Suarez is proud of her past. “I really appreciate the way I was brought up,” she said. It has motivated her to work hard to reach her goals. In addition, her family has always put a strong emphasis on education, Suarez said. She also enjoys playing the accordion and guitar.

            Now, Suarez works locally and attends LIT where she studies accounting. Eventually, she hopes to become a certified public accountant.  So what does accounting have in common with pageants or modeling?  Accounting, modeling and pageants all show different aspects of her personality, she said. Pageants represent a positive attitude and her social nature, her love of music represents happiness and accounting represents her intellect.

Today, pageants are about more than just beauty. Suarez, who enjoys participating in Latino pageants the most, said pageants stretch candidates and require contestants to use their minds. “It’s a big challenge,” she said. Pageants require contestants to believe in themselves and put themselves on the line. “Before, they were just about beauty, but now it is about how you think. The interview (portion of a pageant) makes up about half of your score.”

Although she has had many jobs in her short life, her most difficult job was being a restaurant owner at age 19. The restaurant, located in Mexico, was named El Tio. The word “tio” means “uncle” in English. It was named after her uncle who always had faith in her dream and something she was driven to achieve. She ran the restaurant for a year and half, and that is where she got interested in accounting.

People were asking her parents, “What is wrong with your daughter?” in response to the young lady opening a restaurant. She said, “I did it. It was a lot of responsibility.” Eventually, she gave the restaurant to her parent to run because she realized how much time and effort the job required.

Now, her dreams have evolved. She is currently an office manager for Ameridian Technologies, a company that has given her the chance to put her skills to use. Eventually, Suarez hopes to own a business. She has always wanted to work in international trade, but may decide to open an income tax business, she said.

Currently, she is trying to juggle school and work. Although she isn’t even 30, she believes time is slipping away and always puts an emphasis on improving herself academically. She wants to use her time wisely, and hopes to continue her studies at LIT. Until now, she said, she has always attended schools on scholarship.

In the near future, she hopes to participate in a local pageant in September.

At times, she said, she is aggravated by people who judge her only by her appearance. Some people have compared her to a jewelry box, small, beautiful and delicate, she said, because she is petite.  At times, people don’t take her seriously because of her appearance. “I prove them wrong and show them the things I can do,” Suarez said. “Pretty can get you so far, but not as far as academics.”

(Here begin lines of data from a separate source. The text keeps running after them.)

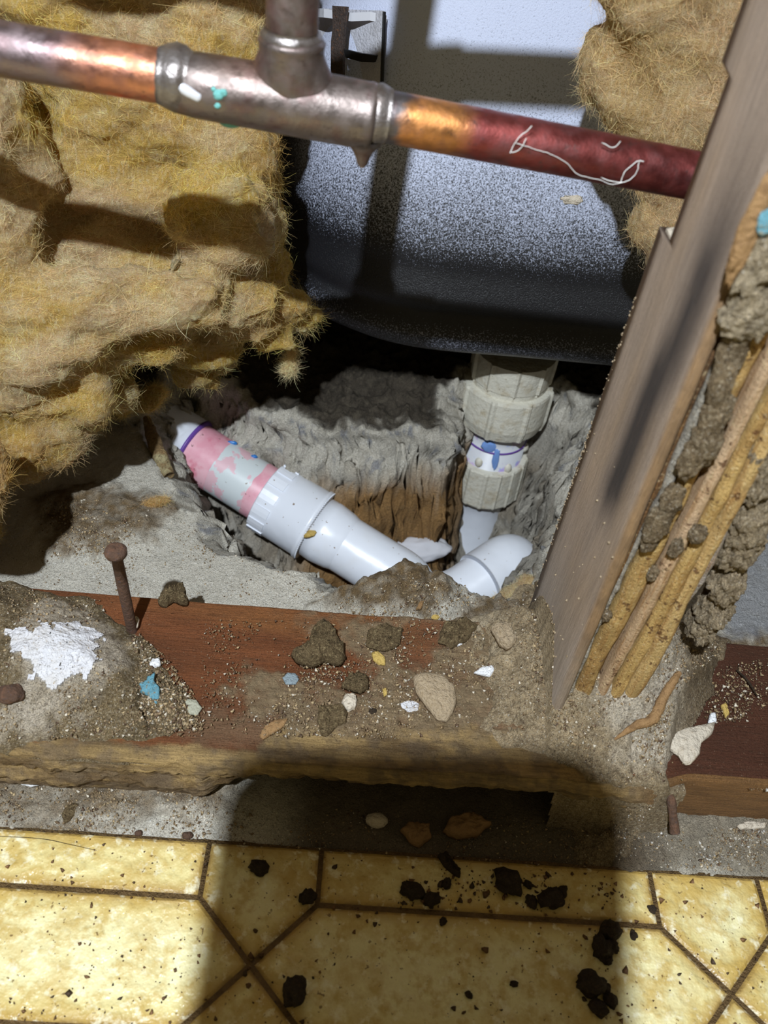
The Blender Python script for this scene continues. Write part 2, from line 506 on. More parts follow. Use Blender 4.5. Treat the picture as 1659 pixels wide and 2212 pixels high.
def tub_mat():
    m = pmat('black_tub_with_overspray', col=(0.012, 0.012, 0.014), rough=0.38, spec=0.5)
    nt = m.node_tree; b = nt.nodes['Principled BSDF']
    tc = N(nt, 'ShaderNodeTexCoord')
    a = N(nt, 'ShaderNodeVertexColor', layer_name='Col')
    sep = N(nt, 'ShaderNodeSeparateColor'); nt.links.new(a.outputs[0], sep.inputs[0])
    nz = N(nt, 'ShaderNodeTexNoise'); nz.inputs['Scale'].default_value = 1050; nz.inputs['Detail'].default_value = 3
    nz.inputs['Roughness'].default_value = 0.7
    nt.links.new(tc.outputs['Object'], nz.inputs['Vector'])
    # coverage threshold from the R channel
    sub = N(nt, 'ShaderNodeMath', operation='ADD'); nt.links.new(nz.outputs['Fac'], sub.inputs[0]); nt.links.new(sep.outputs[0], sub.inputs[1])
    mr = N(nt, 'ShaderNodeMapRange'); mr.inputs[1].default_value = 0.86; mr.inputs[2].default_value = 1.12
    nt.links.new(sub.outputs[0], mr.inputs[0])
    mx = N(nt, 'ShaderNodeMix', data_type='RGBA')
    nt.links.new(mr.outputs[0], mx.inputs[0])
    mx.inputs[6].default_value = (0.012, 0.012, 0.014, 1); mx.inputs[7].default_value = (0.54, 0.58, 0.73, 1)
    nt.links.new(mx.outputs[2], b.inputs['Base Color'])
    r2 = N(nt, 'ShaderNodeMapRange'); r2.inputs[3].default_value = 0.33; r2.inputs[4].default_value = 0.75
    nt.links.new(mr.outputs[0], r2.inputs[0]); nt.links.new(r2.outputs[0], b.inputs['Roughness'])
    bn = N(nt, 'ShaderNodeBump'); bn.inputs['Distance'].default_value = 0.0005
    nt.links.new(nz.outputs['Fac'], bn.inputs['Height']); nt.links.new(bn.outputs[0], b.inputs['Normal'])
    return m


M_tub = tub_mat()

# ================================================================== SETTING
def zpoly(pts, z=0.0):
    return [at_z(x, y, z)[:2] for x, y in pts]


def blobmask(X, Y, poly, soft=0.004, rag=0.004, fr=180, off=0.0):
    d = poly_sd(X, Y, poly) + rag * fbm(xyz(X, Y, 0.3), fr, 4, 0.6, off)
    return sst(-soft, soft, d)


# ---- concrete slab with the broken-out pit around the drain
HOLE = zpoly([(300, 905), (345, 960), (372, 1060), (430, 1108), (480, 1188), (560, 1196), (640, 1232), (745, 1284), (800, 1262), (870, 1232),
              (950, 1254), (1010, 1268), (1100, 1276), (1160, 1240), (1215, 1130), (1260, 980), (1270, 860), (1180, 815), (1040, 800), (960, 850), (960, 935), (900, 925), (800, 938), (700, 925), (600, 905), (540, 890), (500, 850), (380, 820)])
DIRT_L = zpoly([(85, 1075), (190, 1045), (330, 1075), (385, 1100), (330, 1165), (220, 1200), (110, 1200)])
DIRT_M = zpoly([(690, 1315), (740, 1283), (800, 1262), (870, 1230), (965, 1252), (985, 1310), (900, 1345), (720, 1330)])
DIRT_F = zpoly([(-260, 1640), (260, 1670), (520, 1690), (500, 1760), (300, 1765), (160, 1790), (-260, 1800)])
DIRT_R = zpoly([(1270, 1900), (1330, 1740), (1480, 1690), (1800, 1720), (1800, 1900)])
SLAB_R = zpoly([(1560, 1150), (1700, 1100), (1720, 1370), (1560, 1380)])
MUD_R = zpoly([(1300, 1330), (1560, 1370), (1900, 1360), (1900, 1500), (1300, 1480)])
DIRT_MID = zpoly([(1000, 1300), (1180, 1230), (1250, 1400), (1000, 1400)])


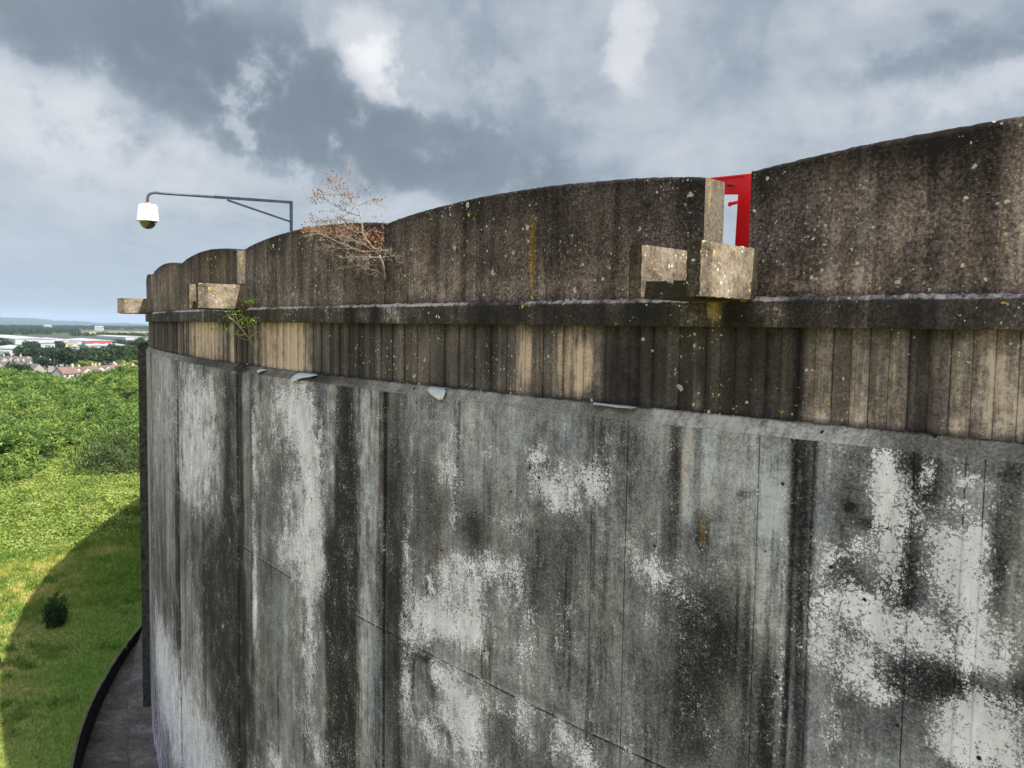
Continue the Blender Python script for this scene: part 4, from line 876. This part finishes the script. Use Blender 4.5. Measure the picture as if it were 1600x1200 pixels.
# ------------------------------------------------------------------ vegetation made of many small faces
def cards(cent, size, up_bias, rs, aspect=.35, spread=1.0):
    """thin leaf / blade quads at the given centres; returns verts, faces"""
    n = len(cent); d = rs.normal(size=(n, 3))*[spread, spread, spread*.8]; d[:, 2] += up_bias; d /= np.linalg.norm(d, axis=1)[:, None]
    w = np.cross(d, rs.normal(size=(n, 3))); w /= np.linalg.norm(w, axis=1)[:, None]+1e-9
    s = size[:, None]; a = cent-d*s*.5; b = cent+d*s*.5
    v = np.stack([a-w*s*aspect*.5, a+w*s*aspect*.5, b+w*s*aspect*.25, b-w*s*aspect*.25], 1).reshape(-1, 3)
    return v, np.arange(4*n).reshape(-1, 4)
def foliage_mat(name, dark, mid, light, scale=.5, seed=0, lush_=False):
    m, t, b = mat_base(name)
    g = t.vm('ADD', t.new('ShaderNodeNewGeometry').outputs['Position'], (seed, seed*.7, 0))
    n1 = t.noise(g, scale, 3, .6); n2 = t.noise(g, scale*9, 3, .7)
    v = t.math('ADD', t.math('MULTIPLY', n1, .55), t.math('MULTIPLY', n2, .45))
    c = t.ramp(v, [(.38, dark), (.5, mid), (.62, light)]); t.put(b.inputs['Base Color'], c)
    if lush_:
        g0 = t.new('ShaderNodeNewGeometry').outputs['Position']; q_ = t.vm('LENGTH', t.vm('MULTIPLY', t.vm('SUBTRACT', g0, (CX, CY, 0)), (1, 1, 0))).node.outputs['Value']
        lu = t.mr(t.math('ADD', q_, t.math('MULTIPLY', n1, 4.)), RT+3.5, RT+7.0, .85, 0, True); c = t.mix(lu, c, t.mix(n2, (.06, .15, .015), (.20, .36, .045))); t.put(b.inputs['Base Color'], c)
    b.inputs['Roughness'].default_value = .6
    tr = t.new('ShaderNodeBsdfTranslucent'); t.put(tr.inputs[0], c); mx = t.new('ShaderNodeMixShader'); mx.inputs[0].default_value = .3
    out = [x for x in t.n if x.type == 'OUTPUT_MATERIAL'][0]; t.l.new(b.outputs[0], mx.inputs[1]); t.l.new(tr.outputs[0], mx.inputs[2]); t.l.new(mx.outputs[0], out.inputs[0])
    return m
m_gorse = foliage_mat('gorse_needles', (.030, .066, .018), (.10, .180, .034), (.26, .34, .08), .35)
m_broom = foliage_mat('broom_leaves', (.07, .12, .025), (.16, .24, .045), (.32, .38, .09), .5, 5)
m_bramble = foliage_mat('bramble_leaves', (.10, .16, .03), (.20, .27, .05), (.33, .38, .11), .6)
m_grey = foliage_mat('olive_bush', (.025, .045, .015), (.065, .10, .03), (.13, .15, .06), .9)
m_blade = foliage_mat('grass_blades', (.07, .15, .018), (.22, .29, .045), (.50, .43, .14), .33, 3, True)
m_blade2 = foliage_mat('rank_grass', (.05, .13, .015), (.12, .22, .035), (.26, .30, .08), .5, 8)
def in_view(x, y, lo=-42, hi=-14):
    a = np.degrees(np.arctan2(x, y)); return (a > lo) & (a < hi)
PXD = 508.4
def canopy_h(x, y):
    a_ = np.degrees(np.arctan2(x, y)); d_ = np.hypot(x, y)
    return .95 - np.clip((d_-95)/40, 0, 1)*(1.3*np.exp(-((a_+27.9)/1.3)**2)-.35*np.exp(-((a_+24.8)/1.2)**2)) + .50*np.sin(x*.21+y*.13+1)*np.sin(y*.17-x*.1) + .35*np.sin(x*.55+2)*np.sin(y*.43) + .2*np.sin(x*1.3+y*.9)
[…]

            Men are intimidated by her intelligence, she said. At first glance, they think she’ll fall for anything, but they learn quickly that she won’t.  “A lot of what I have learned has to do with how I was brought up and the fact that my parents pushed education, religion and hard work, as migrant workers. They were so important. They made me what I am.”

            Suarez is guided by two quotes, she said. “The future belongs to those who believe in the beauty of their dreams” and “I had a dream and it landed right here in my hand.”

            For Suarez, her next dream may only be a few steps away. No matter what challenge she takes on in the future, she will certainly rely on her hard work ethic to achieve it.